Donna what you have just read comes from two referees, one at the beginning of his career and the other at the height of his. Notice the two ways of addressing the same problem.

I have to side with both because both are correct in their manner of tending to what happened. Ref Mueller looks at what happened as your son slammed the door on his fate, why we don't know. Ref Lacy asks why did he do what he just did and tries to see if what he [the referee] did caused what happened.

Both referees dealt with the problem, it went away and didn't happen again. In one case your son was in the shower muttering to himself about what he just did and in the other your son is wondering why he is still on the field and thanking his lucky stars he can still play. In the first case he won't do it again because he is going to suffer some kind of ban besides the one you presented. In the other he is going to go out of his way to make life pleasant for the referee who cut him a little slack.

Both matches are going to continue, one without someone who had a momentary lapse in judgement and is now contrite. The other with the same player who had the same lapse in judgement and is now there and might even help the referee in match control.

Who can say who is right?

I am reminded of speaking to a player/coach from Grosshoflein, Austria last summer. He was sent off because of an outburst after missing a goal he thought he should have made. The same disgusting word, beginning with the sixth letter of the alphabet, was used. It was loud enough the referee got out the red sled and Gigi went, straight away, to the locker room. Gigi didn't understand why because he was just cursing himself...
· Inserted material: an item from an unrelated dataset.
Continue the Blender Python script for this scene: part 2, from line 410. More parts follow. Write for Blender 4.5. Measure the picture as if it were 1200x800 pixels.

I tried to work him into a position where he could see why the referee did what he did. First off I explained we all miss a goal every now and then, it is especially bad when the shot from the goal area goes out for a throw-in and the words used there are dug from the deepest hole possible and are usually said loud enough to make us feel better. He agreed! When I asked who else heard, he didn't understand...

I had him, what if some of the local footballers who were just learning The Game heard? What if they saw the referee allowed you to say what you did? What would you do as a coach during club youth training days if one of your U-8's said the same thing you did? His expression changed -- he just realized as a footballer he has an obligation to conduct himself as a gentleman on the pitch, especially in front of the youngest spectators. They must see what it is to play The Game.

At that moment we had arrived at the point in Gigi's education where he began to understand what it is to be the referee. The referee has an obligation to The Game and not just to the player. The referee must look at things as the previous two panelists did and determine a course of action to take and they have exactly no time to come up with a solution if they hit the pocket and come out with a card instead of their notebook. The Law says administer the discipline and show the card. Common sense and experience allows us time to think a bit and have a wee chat with whoever it is who said whatever he said. Time is an ally for the referee and time tends to calm things. He can figure out it is his fault as Ref Lacy seems to allude. The referee can, quite legally, do anything he thinks necessary including getting in the ear of the player and using the exact same words ripping him a new one! If the referee does that and the player is beaten into the grass and never in his career utters the same language AND no one else in the stadium heard what either said, justice is done!!! No discipline other than the butt chewing is necessary. Then we arrive at Ref Lacy and what he did, and Ref Mueller and what he did.

Bottom line, was it Public, Personal and Provocative? Was what was said something intolerable, objectionable or was it something easily dealt with at the personal level. Only the referee at the pointy end of the spear is going to know what needs to be done at that instant. The player is wise never to allow a humming bird brain overload an alligator mouth because doing so always puts him in a position where someone else is going to get involved and that someone else has a red and a yellow card.